* [TASK STATEMENT] Where a line below holds the string "this", copy that line.
------------------------
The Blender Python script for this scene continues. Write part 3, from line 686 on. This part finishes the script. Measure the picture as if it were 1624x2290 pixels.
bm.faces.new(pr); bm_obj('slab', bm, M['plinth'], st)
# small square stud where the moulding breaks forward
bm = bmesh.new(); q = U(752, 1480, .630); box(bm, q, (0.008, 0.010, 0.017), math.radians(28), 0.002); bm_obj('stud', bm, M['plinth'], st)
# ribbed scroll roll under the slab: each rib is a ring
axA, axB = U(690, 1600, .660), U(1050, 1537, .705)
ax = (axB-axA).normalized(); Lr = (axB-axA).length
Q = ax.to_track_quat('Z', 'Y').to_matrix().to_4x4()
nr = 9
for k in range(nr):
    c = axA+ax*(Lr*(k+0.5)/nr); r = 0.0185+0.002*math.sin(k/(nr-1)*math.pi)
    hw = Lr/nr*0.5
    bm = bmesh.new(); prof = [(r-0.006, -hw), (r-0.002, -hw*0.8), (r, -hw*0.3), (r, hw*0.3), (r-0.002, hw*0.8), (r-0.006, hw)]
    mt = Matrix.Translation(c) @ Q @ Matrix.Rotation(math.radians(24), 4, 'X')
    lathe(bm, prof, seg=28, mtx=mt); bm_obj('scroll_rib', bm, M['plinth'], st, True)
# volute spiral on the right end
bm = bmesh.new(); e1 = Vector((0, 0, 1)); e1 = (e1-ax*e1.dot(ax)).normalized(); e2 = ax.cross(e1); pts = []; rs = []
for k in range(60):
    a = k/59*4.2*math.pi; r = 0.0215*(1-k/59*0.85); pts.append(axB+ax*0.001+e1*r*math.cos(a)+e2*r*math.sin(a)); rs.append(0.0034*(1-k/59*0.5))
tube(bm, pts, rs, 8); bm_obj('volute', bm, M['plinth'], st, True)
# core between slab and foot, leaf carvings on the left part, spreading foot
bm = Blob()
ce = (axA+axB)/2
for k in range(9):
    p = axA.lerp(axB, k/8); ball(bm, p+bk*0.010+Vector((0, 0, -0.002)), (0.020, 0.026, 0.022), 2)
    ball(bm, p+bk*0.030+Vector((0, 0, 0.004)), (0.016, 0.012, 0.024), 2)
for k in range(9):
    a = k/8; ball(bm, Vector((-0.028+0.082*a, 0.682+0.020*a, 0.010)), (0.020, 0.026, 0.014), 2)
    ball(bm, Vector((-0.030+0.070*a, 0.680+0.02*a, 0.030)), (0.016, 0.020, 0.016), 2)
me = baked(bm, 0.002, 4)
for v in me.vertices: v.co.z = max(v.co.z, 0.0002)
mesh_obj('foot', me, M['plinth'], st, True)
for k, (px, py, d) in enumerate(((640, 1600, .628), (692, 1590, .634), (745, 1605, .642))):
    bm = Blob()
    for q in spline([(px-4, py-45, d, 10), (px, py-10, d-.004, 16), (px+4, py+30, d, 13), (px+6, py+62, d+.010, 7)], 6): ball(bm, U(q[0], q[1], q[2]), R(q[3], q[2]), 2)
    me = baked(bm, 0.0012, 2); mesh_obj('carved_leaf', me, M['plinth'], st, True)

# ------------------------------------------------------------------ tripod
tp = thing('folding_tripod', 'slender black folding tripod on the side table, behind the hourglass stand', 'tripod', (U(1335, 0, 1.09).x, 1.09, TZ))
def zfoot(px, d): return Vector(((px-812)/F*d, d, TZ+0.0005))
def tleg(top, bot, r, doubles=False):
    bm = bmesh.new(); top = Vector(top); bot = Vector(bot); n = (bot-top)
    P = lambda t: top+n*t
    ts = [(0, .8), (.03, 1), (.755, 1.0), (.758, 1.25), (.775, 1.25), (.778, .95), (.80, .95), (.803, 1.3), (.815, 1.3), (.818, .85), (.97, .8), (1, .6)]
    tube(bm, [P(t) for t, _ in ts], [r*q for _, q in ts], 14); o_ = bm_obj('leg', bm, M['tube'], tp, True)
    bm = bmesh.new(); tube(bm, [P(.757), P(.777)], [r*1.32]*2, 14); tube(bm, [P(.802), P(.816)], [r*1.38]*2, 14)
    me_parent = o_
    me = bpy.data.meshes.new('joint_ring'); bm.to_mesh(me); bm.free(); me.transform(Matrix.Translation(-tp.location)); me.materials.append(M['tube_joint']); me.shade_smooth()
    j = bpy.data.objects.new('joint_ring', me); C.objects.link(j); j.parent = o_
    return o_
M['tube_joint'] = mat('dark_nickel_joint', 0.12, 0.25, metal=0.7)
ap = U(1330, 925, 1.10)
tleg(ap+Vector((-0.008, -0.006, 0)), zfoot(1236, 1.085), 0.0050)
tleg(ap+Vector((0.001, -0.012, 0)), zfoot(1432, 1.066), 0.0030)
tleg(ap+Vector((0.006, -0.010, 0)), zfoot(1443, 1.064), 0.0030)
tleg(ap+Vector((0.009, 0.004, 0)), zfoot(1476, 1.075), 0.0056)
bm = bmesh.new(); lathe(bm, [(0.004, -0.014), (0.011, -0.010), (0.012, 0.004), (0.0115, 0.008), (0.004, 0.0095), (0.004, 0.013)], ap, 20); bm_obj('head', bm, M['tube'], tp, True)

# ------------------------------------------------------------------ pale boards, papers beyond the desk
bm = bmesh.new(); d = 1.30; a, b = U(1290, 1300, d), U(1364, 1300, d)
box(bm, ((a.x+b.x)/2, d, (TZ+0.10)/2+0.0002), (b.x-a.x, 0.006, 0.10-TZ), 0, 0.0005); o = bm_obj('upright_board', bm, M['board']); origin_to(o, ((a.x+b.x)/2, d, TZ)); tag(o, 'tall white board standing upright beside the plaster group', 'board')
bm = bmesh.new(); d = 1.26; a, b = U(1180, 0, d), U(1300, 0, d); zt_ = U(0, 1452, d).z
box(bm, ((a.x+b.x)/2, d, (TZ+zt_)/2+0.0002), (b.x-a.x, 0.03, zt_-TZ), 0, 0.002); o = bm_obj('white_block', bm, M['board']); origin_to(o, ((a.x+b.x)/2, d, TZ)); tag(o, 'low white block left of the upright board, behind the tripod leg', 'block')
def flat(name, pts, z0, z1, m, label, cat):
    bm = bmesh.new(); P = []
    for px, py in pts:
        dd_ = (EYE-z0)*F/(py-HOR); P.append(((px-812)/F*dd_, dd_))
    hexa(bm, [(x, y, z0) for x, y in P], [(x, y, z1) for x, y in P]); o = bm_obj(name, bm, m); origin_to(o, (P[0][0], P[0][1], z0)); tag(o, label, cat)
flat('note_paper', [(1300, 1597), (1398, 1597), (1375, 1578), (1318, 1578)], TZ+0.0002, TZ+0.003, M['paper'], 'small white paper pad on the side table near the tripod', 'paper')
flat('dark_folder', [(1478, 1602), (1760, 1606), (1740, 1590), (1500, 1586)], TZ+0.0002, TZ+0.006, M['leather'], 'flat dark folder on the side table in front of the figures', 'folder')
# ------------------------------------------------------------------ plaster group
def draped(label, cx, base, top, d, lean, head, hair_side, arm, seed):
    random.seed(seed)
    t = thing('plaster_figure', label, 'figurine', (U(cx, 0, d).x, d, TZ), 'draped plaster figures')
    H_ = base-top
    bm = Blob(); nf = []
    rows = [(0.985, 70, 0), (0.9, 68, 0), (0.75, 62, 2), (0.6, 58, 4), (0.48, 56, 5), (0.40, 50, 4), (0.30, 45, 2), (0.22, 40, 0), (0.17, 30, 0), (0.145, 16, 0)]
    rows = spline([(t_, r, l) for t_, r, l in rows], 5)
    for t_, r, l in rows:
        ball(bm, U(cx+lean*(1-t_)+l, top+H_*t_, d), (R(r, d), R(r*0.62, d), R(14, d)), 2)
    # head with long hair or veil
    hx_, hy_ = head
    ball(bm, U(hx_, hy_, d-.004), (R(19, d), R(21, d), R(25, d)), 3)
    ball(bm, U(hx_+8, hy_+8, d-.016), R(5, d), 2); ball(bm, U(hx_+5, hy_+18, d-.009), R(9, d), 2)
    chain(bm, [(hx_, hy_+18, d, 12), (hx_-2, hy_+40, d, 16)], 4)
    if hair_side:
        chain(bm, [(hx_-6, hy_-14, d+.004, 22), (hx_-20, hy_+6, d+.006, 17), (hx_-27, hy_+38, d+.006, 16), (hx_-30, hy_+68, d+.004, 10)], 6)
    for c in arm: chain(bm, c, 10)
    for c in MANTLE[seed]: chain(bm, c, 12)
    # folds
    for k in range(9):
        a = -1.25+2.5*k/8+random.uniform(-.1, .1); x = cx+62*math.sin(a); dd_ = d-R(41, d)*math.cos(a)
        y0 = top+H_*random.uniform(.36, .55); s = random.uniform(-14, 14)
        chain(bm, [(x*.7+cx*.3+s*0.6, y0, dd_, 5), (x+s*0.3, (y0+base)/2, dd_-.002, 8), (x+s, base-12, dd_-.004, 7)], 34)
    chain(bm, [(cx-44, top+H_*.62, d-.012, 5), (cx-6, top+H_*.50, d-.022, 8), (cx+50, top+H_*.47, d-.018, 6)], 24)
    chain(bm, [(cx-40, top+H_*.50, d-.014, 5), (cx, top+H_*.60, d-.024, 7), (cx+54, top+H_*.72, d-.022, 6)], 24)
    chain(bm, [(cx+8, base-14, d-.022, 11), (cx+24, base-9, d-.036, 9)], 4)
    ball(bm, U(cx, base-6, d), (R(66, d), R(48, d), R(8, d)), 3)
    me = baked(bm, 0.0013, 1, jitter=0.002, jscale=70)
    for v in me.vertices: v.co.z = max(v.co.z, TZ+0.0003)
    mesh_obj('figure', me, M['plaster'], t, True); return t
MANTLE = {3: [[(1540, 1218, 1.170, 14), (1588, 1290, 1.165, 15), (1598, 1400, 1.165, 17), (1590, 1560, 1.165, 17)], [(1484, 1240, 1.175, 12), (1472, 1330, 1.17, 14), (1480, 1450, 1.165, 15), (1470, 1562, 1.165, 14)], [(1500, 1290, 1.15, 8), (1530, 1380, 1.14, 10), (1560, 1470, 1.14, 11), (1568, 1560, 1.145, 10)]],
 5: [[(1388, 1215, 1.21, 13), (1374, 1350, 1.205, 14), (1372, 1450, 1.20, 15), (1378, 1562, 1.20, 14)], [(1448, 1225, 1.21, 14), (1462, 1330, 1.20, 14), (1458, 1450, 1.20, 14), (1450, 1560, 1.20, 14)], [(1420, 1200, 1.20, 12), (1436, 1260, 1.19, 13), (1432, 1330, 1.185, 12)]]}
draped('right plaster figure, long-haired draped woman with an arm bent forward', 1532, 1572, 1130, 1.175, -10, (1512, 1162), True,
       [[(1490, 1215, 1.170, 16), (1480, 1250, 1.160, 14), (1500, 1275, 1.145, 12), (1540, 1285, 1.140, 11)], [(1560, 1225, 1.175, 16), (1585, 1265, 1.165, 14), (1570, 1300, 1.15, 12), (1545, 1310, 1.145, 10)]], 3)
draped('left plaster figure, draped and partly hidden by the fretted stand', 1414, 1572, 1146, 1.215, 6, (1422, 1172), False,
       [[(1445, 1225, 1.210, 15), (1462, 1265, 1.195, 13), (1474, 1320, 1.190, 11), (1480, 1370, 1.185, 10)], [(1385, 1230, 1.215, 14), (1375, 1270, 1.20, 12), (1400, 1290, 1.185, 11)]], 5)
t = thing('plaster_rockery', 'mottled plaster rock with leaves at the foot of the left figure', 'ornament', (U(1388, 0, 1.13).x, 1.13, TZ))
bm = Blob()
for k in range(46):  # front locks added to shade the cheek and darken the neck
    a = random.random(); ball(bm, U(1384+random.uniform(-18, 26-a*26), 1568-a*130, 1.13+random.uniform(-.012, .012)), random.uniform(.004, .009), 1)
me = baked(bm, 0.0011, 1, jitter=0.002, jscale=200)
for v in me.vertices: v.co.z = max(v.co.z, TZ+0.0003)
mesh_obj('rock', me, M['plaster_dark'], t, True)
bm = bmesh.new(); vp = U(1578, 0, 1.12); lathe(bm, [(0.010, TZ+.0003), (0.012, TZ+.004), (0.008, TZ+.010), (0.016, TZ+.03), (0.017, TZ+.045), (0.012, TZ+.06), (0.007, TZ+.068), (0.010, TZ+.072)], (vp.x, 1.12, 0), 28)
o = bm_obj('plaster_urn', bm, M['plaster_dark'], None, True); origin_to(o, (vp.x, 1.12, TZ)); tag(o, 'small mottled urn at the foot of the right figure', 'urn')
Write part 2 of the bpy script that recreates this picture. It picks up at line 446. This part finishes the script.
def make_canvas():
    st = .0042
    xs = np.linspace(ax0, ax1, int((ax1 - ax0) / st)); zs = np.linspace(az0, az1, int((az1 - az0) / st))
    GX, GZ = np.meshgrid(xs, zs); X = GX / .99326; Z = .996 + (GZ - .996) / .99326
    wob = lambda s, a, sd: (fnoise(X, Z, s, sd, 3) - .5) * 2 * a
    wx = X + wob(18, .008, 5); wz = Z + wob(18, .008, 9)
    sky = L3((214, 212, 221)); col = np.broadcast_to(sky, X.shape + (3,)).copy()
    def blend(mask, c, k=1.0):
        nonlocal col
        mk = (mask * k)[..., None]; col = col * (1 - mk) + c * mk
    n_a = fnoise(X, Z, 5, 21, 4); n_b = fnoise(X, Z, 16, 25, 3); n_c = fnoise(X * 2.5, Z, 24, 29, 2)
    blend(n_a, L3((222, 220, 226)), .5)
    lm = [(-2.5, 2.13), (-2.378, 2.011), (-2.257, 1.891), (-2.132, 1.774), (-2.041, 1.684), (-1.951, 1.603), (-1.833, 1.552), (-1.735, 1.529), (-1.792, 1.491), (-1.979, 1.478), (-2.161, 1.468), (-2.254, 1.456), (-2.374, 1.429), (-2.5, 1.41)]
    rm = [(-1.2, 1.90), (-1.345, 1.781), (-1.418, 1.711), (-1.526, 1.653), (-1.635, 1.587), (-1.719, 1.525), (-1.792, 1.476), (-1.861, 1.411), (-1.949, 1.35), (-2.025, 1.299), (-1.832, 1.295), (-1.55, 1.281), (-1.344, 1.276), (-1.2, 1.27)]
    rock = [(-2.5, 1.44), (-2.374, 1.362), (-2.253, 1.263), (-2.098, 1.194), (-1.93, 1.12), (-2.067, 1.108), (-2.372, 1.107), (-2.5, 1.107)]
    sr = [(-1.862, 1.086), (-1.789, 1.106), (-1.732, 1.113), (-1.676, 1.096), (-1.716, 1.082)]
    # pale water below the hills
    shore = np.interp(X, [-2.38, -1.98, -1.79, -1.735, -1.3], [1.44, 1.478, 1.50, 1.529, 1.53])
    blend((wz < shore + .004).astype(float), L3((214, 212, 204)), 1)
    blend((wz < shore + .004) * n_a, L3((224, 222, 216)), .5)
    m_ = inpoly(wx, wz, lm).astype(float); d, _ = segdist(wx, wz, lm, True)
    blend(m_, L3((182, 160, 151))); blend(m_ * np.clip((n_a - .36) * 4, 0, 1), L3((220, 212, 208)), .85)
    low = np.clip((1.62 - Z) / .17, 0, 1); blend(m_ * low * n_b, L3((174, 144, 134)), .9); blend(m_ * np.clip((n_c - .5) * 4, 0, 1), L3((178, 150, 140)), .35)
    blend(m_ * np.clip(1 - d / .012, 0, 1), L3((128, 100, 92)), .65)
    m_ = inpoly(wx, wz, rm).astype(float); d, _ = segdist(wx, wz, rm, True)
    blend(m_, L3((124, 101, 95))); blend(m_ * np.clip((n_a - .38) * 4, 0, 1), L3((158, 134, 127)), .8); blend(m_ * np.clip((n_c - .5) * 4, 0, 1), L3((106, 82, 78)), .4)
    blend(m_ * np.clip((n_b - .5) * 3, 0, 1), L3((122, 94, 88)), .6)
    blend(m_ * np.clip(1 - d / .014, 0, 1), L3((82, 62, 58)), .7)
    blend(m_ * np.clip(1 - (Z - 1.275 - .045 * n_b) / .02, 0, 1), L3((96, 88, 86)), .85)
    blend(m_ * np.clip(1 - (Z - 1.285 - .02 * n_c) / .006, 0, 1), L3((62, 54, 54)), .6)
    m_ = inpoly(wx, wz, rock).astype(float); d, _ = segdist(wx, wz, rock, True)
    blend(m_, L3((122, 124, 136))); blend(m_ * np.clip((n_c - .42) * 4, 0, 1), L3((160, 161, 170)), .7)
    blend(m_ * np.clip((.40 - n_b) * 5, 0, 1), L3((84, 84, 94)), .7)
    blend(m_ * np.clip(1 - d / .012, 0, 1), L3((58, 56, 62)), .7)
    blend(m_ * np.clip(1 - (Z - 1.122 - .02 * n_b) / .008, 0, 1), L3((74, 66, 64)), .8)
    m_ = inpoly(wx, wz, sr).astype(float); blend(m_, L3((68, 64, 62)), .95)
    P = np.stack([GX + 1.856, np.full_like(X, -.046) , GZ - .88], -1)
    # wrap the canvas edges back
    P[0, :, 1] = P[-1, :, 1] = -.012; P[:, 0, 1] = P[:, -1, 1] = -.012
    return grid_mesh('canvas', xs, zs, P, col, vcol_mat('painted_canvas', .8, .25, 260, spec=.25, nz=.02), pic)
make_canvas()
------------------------
* [EXPECTED OUTPUT]
The Blender Python script for this scene continues. Write part 3, from line 686 on. This part finishes the script. Measure the picture as if it were 1624x2290 pixels.
Write part 2 of the bpy script that recreates this picture. It picks up at line 446. This part finishes the script.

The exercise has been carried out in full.